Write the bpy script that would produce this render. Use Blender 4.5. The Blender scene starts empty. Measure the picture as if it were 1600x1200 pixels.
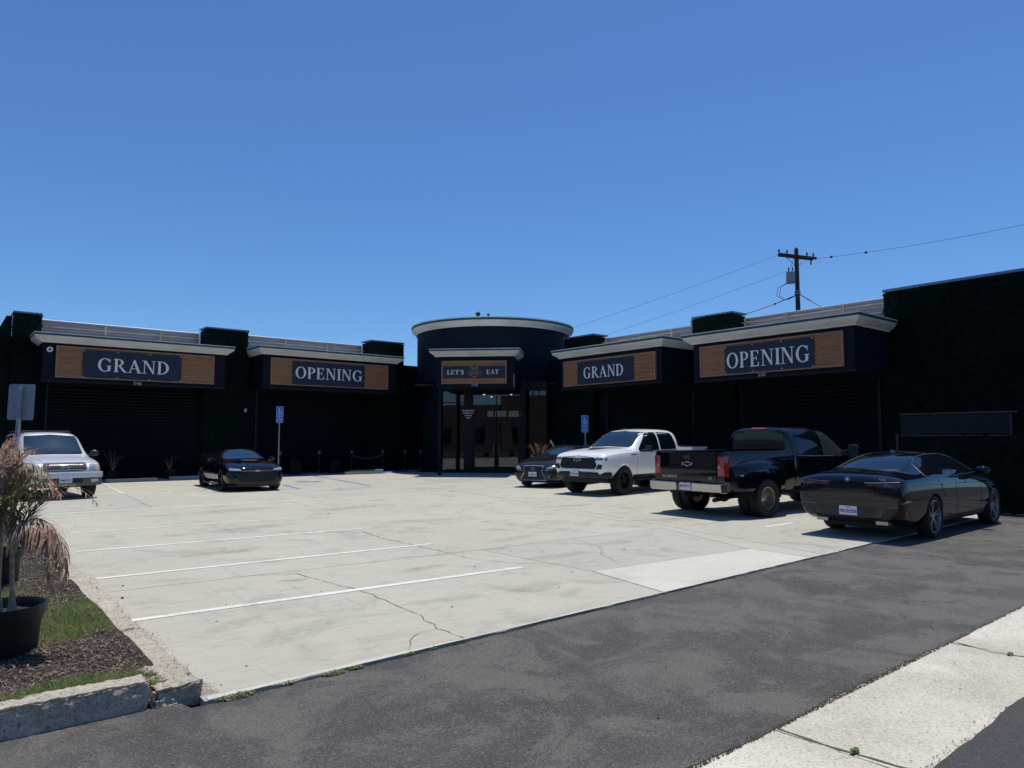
import bpy, bmesh, math, random
from mathutils import Vector, Matrix
from mathutils.bvhtree import BVHTree
R = math.radians
scene = bpy.context.scene
COL = scene.collection

# ------------------------------------------------------------ camera, sky, sun, exposure
AZ = 50.93; EYE = 1.68
cam_d = bpy.data.cameras.new('camera'); cam = bpy.data.objects.new('camera', cam_d); COL.objects.link(cam)
cam_d.sensor_width = 36; cam_d.lens = 1109 / 1600 * 36; cam_d.clip_end = 5000; cam_d.clip_start = 0.05
cam.location = (0, 0, EYE); cam.rotation_euler = (R(90 + 4.383), 0, R(AZ - 90))
scene.camera = cam
SUN_K = (0.20, 0.09)                      # shadow shift per metre of height (towards -x, -y)
sdir = Vector((SUN_K[0], SUN_K[1], 1)).normalized()      # direction towards the sun
sun_el = math.asin(sdir.z); sun_az = math.atan2(sdir.y, sdir.x)
world = bpy.data.worlds.new('World'); scene.world = world; world.use_nodes = True
wn = world.node_tree; bg = wn.nodes['Background']
sky = wn.nodes.new('ShaderNodeTexSky'); sky.sky_type = 'NISHITA'; sky.sun_disc = False
sky.sun_elevation = sun_el; sky.sun_rotation = math.pi / 2 - sun_az
sky.air_density = 1.0; sky.dust_density = 0.35; sky.ozone_density = 3.0; sky.altitude = 20
tint = wn.nodes.new('ShaderNodeMix'); tint.data_type = 'RGBA'; tint.blend_type = 'MULTIPLY'; tint.inputs[0].default_value = 1
tint.inputs[7].default_value = (0.54, 0.82, 1.16, 1)      # clear deep blue Californian sky
wn.links.new(sky.outputs[0], tint.inputs[6]); wn.links.new(tint.outputs[2], bg.inputs[0]); bg.inputs[1].default_value = 0.105
sun_d = bpy.data.lights.new('sun', 'SUN'); sun_d.energy = 4.1; sun_d.angle = R(0.53); sun_d.color = (1, 0.94, 0.85)
sun = bpy.data.objects.new('sun', sun_d); COL.objects.link(sun)
sun.rotation_euler = sdir.to_track_quat('Z', 'Y').to_euler()
sun.location = (0, 0, 50)
vs = scene.view_settings
scene.display_settings.display_device = 'sRGB'
vs.view_transform = 'Standard'; vs.look = 'None'; vs.gamma = 1; vs.exposure = 0.0; vs.use_curve_mapping = False
scene.render.engine = 'CYCLES'
scene.cycles.max_bounces = 8; scene.cycles.transparent_max_bounces = 12

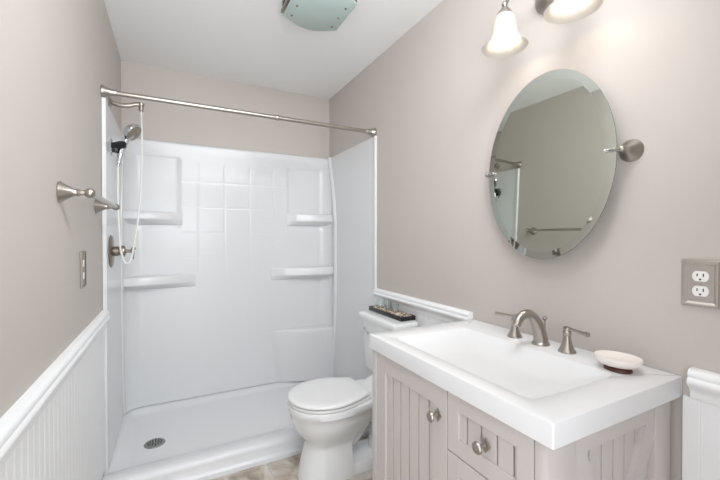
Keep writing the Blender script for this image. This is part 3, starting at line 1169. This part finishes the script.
# ------------------------------------------------------------ widespread faucet (three pieces, one set)
fa = thing('sink_faucet', (1.46, 0.85, zt), 'brushed nickel arched faucet with two lever handles on the sink', 'faucet')
FC = 0.845
bm = BM()
lathe(bm, [(0.029, 0.0), (0.030, 0.003), (0.0285, 0.007), (0.025, 0.010)], (1.462, FC, zt), n=32)
spts = smooth_pts([(1.463, FC, zt + 0.006), (1.460, FC, zt + 0.030), (1.449, FC, zt + 0.062), (1.430, FC, zt + 0.092), (1.402, FC, zt + 0.112), (1.374, FC, zt + 0.114), (1.350, FC, zt + 0.101), (1.336, FC, zt + 0.080)], 5)
nsp = len(spts)
rad = [0.0250 - 0.0085 * min(1, i / (nsp * 0.5)) - 0.0035 * max(0, (i / nsp - 0.5) / 0.5) for i in range(nsp)]
tube(bm, spts, rad, 20, 1.0)
spo = obj('spout', bm, M['nickel'], fa)
bm = BM()
lathe(bm, [(0.0028, 0.0), (0.0028, 0.070), (0.006, 0.074), (0.0085, 0.080), (0.006, 0.086), (0.0002, 0.088)], (1.484, FC, zt + 0.010), n=16)
lathe(bm, [(0.012, -0.004), (0.010, 0.004), (0.004, 0.008)], (1.484, FC, zt + 0.004), n=16)
tube(bm, [(1.484, FC, zt + 0.006), (1.484, FC, zt + 0.03)], 0.003, 10)
obj('lift_rod', bm, M['nickel'], fa)
for y, s in ((0.953, 1), (0.747, -1)):
    bm = BM()
    lathe(bm, [(0.0255, 0.0), (0.0265, 0.003), (0.025, 0.008), (0.0215, 0.013), (0.0165, 0.026), (0.0125, 0.042), (0.0108, 0.056), (0.0125, 0.059), (0.0135, 0.064), (0.0125, 0.069), (0.0105, 0.072), (0.0125, 0.076), (0.011, 0.082), (0.005, 0.085)], (1.46, y, zt), n=28)
    hb = obj('handle_base', bm, M['nickel'], fa)
    bm = BM()
    tube(bm, smooth_pts([(1.46, y, zt + 0.077), (1.458, y + s * 0.020, zt + 0.078), (1.452, y + s * 0.046, zt + 0.077), (1.447, y + s * 0.070, zt + 0.077), (1.446, y + s * 0.078, zt + 0.077)], 4),
         [0.0065] * 4 + [0.0062] * 4 + [0.0078] * 4 + [0.0092] * 4 + [0.0080], 14, 0.8)
    obj('lever', bm, M['nickel'], hb)

# ------------------------------------------------------------ soap dish
sd = thing('soap_dish', (1.43, 0.575, zt), 'pale oval soap dish on a brown foot beside the faucet', 'soap dish')
SC = Vector((1.434, 0.580, zt))
bm = BM()
lathe(bm, [(0.034, 0.0), (0.036, 0.003), (0.034, 0.009), (0.028, 0.013), (0.022, 0.014)], SC, n=36, sx=1.0, sy=0.85)
obj('foot', bm, M['wood'], sd)
bm = BM()


def oval(a, b, z):
    th = math.radians(10)
    return [SC + Vector((b * math.cos(t) * math.cos(th) - a * math.sin(t) * math.sin(th), a * math.sin(t) * math.cos(th) + b * math.cos(t) * math.sin(th), z)) for t in [2 * PI * k / 48 for k in range(48)]]


loft(bm, [oval(0.030, 0.026, 0.013), oval(0.044, 0.038, 0.016), oval(0.054, 0.047, 0.024), oval(0.0585, 0.051, 0.034), oval(0.0575, 0.050, 0.039), oval(0.053, 0.0455, 0.0375), oval(0.044, 0.037, 0.032), oval(0.03, 0.02, 0.029)])
obj('dish', bm, M['soap'], sd, angle=60)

■ ■ ■ ■ ■ ■ ■

Work to do:
Take the data above and repeat it exactly, leaving each picture out.

Completed task:
Write the bpy script that would produce this render. Use Blender 4.5. The Blender scene starts empty. Measure the picture as if it were 1600x1200 pixels.
import bpy, bmesh, math, random
from mathutils import Vector, Matrix
from mathutils.bvhtree import BVHTree
R = math.radians
scene = bpy.context.scene
COL = scene.collection

# ------------------------------------------------------------ camera, sky, sun, exposure
AZ = 50.93; EYE = 1.68
cam_d = bpy.data.cameras.new('camera'); cam = bpy.data.objects.new('camera', cam_d); COL.objects.link(cam)
cam_d.sensor_width = 36; cam_d.lens = 1109 / 1600 * 36; cam_d.clip_end = 5000; cam_d.clip_start = 0.05
cam.location = (0, 0, EYE); cam.rotation_euler = (R(90 + 4.383), 0, R(AZ - 90))
scene.camera = cam
SUN_K = (0.20, 0.09)                      # shadow shift per metre of height (towards -x, -y)
sdir = Vector((SUN_K[0], SUN_K[1], 1)).normalized()      # direction towards the sun
sun_el = math.asin(sdir.z); sun_az = math.atan2(sdir.y, sdir.x)
world = bpy.data.worlds.new('World'); scene.world = world; world.use_nodes = True
wn = world.node_tree; bg = wn.nodes['Background']
sky = wn.nodes.new('ShaderNodeTexSky'); sky.sky_type = 'NISHITA'; sky.sun_disc = False
sky.sun_elevation = sun_el; sky.sun_rotation = math.pi / 2 - sun_az
sky.air_density = 1.0; sky.dust_density = 0.35; sky.ozone_density = 3.0; sky.altitude = 20
tint = wn.nodes.new('ShaderNodeMix'); tint.data_type = 'RGBA'; tint.blend_type = 'MULTIPLY'; tint.inputs[0].default_value = 1
tint.inputs[7].default_value = (0.54, 0.82, 1.16, 1)      # clear deep blue Californian sky
wn.links.new(sky.outputs[0], tint.inputs[6]); wn.links.new(tint.outputs[2], bg.inputs[0]); bg.inputs[1].default_value = 0.105
sun_d = bpy.data.lights.new('sun', 'SUN'); sun_d.energy = 4.1; sun_d.angle = R(0.53); sun_d.color = (1, 0.94, 0.85)
sun = bpy.data.objects.new('sun', sun_d); COL.objects.link(sun)
sun.rotation_euler = sdir.to_track_quat('Z', 'Y').to_euler()
sun.location = (0, 0, 50)
vs = scene.view_settings
scene.display_settings.display_device = 'sRGB'
vs.view_transform = 'Standard'; vs.look = 'None'; vs.gamma = 1; vs.exposure = 0.0; vs.use_curve_mapping = False
scene.render.engine = 'CYCLES'
scene.cycles.max_bounces = 8; scene.cycles.transparent_max_bounces = 12

Keep writing the Blender script for this image. This is part 3, starting at line 1169. This part finishes the script.
# ------------------------------------------------------------ widespread faucet (three pieces, one set)
fa = thing('sink_faucet', (1.46, 0.85, zt), 'brushed nickel arched faucet with two lever handles on the sink', 'faucet')
FC = 0.845
bm = BM()
lathe(bm, [(0.029, 0.0), (0.030, 0.003), (0.0285, 0.007), (0.025, 0.010)], (1.462, FC, zt), n=32)
spts = smooth_pts([(1.463, FC, zt + 0.006), (1.460, FC, zt + 0.030), (1.449, FC, zt + 0.062), (1.430, FC, zt + 0.092), (1.402, FC, zt + 0.112), (1.374, FC, zt + 0.114), (1.350, FC, zt + 0.101), (1.336, FC, zt + 0.080)], 5)
nsp = len(spts)
rad = [0.0250 - 0.0085 * min(1, i / (nsp * 0.5)) - 0.0035 * max(0, (i / nsp - 0.5) / 0.5) for i in range(nsp)]
tube(bm, spts, rad, 20, 1.0)
spo = obj('spout', bm, M['nickel'], fa)
bm = BM()
lathe(bm, [(0.0028, 0.0), (0.0028, 0.070), (0.006, 0.074), (0.0085, 0.080), (0.006, 0.086), (0.0002, 0.088)], (1.484, FC, zt + 0.010), n=16)
lathe(bm, [(0.012, -0.004), (0.010, 0.004), (0.004, 0.008)], (1.484, FC, zt + 0.004), n=16)
tube(bm, [(1.484, FC, zt + 0.006), (1.484, FC, zt + 0.03)], 0.003, 10)
obj('lift_rod', bm, M['nickel'], fa)
for y, s in ((0.953, 1), (0.747, -1)):
    bm = BM()
    lathe(bm, [(0.0255, 0.0), (0.0265, 0.003), (0.025, 0.008), (0.0215, 0.013), (0.0165, 0.026), (0.0125, 0.042), (0.0108, 0.056), (0.0125, 0.059), (0.0135, 0.064), (0.0125, 0.069), (0.0105, 0.072), (0.0125, 0.076), (0.011, 0.082), (0.005, 0.085)], (1.46, y, zt), n=28)
    hb = obj('handle_base', bm, M['nickel'], fa)
    bm = BM()
    tube(bm, smooth_pts([(1.46, y, zt + 0.077), (1.458, y + s * 0.020, zt + 0.078), (1.452, y + s * 0.046, zt + 0.077), (1.447, y + s * 0.070, zt + 0.077), (1.446, y + s * 0.078, zt + 0.077)], 4),
         [0.0065] * 4 + [0.0062] * 4 + [0.0078] * 4 + [0.0092] * 4 + [0.0080], 14, 0.8)
    obj('lever', bm, M['nickel'], hb)

# ------------------------------------------------------------ soap dish
sd = thing('soap_dish', (1.43, 0.575, zt), 'pale oval soap dish on a brown foot beside the faucet', 'soap dish')
SC = Vector((1.434, 0.580, zt))
bm = BM()
lathe(bm, [(0.034, 0.0), (0.036, 0.003), (0.034, 0.009), (0.028, 0.013), (0.022, 0.014)], SC, n=36, sx=1.0, sy=0.85)
obj('foot', bm, M['wood'], sd)
bm = BM()


def oval(a, b, z):
    th = math.radians(10)
    return [SC + Vector((b * math.cos(t) * math.cos(th) - a * math.sin(t) * math.sin(th), a * math.sin(t) * math.cos(th) + b * math.cos(t) * math.sin(th), z)) for t in [2 * PI * k / 48 for k in range(48)]]


loft(bm, [oval(0.030, 0.026, 0.013), oval(0.044, 0.038, 0.016), oval(0.054, 0.047, 0.024), oval(0.0585, 0.051, 0.034), oval(0.0575, 0.050, 0.039), oval(0.053, 0.0455, 0.0375), oval(0.044, 0.037, 0.032), oval(0.03, 0.02, 0.029)])
obj('dish', bm, M['soap'], sd, angle=60)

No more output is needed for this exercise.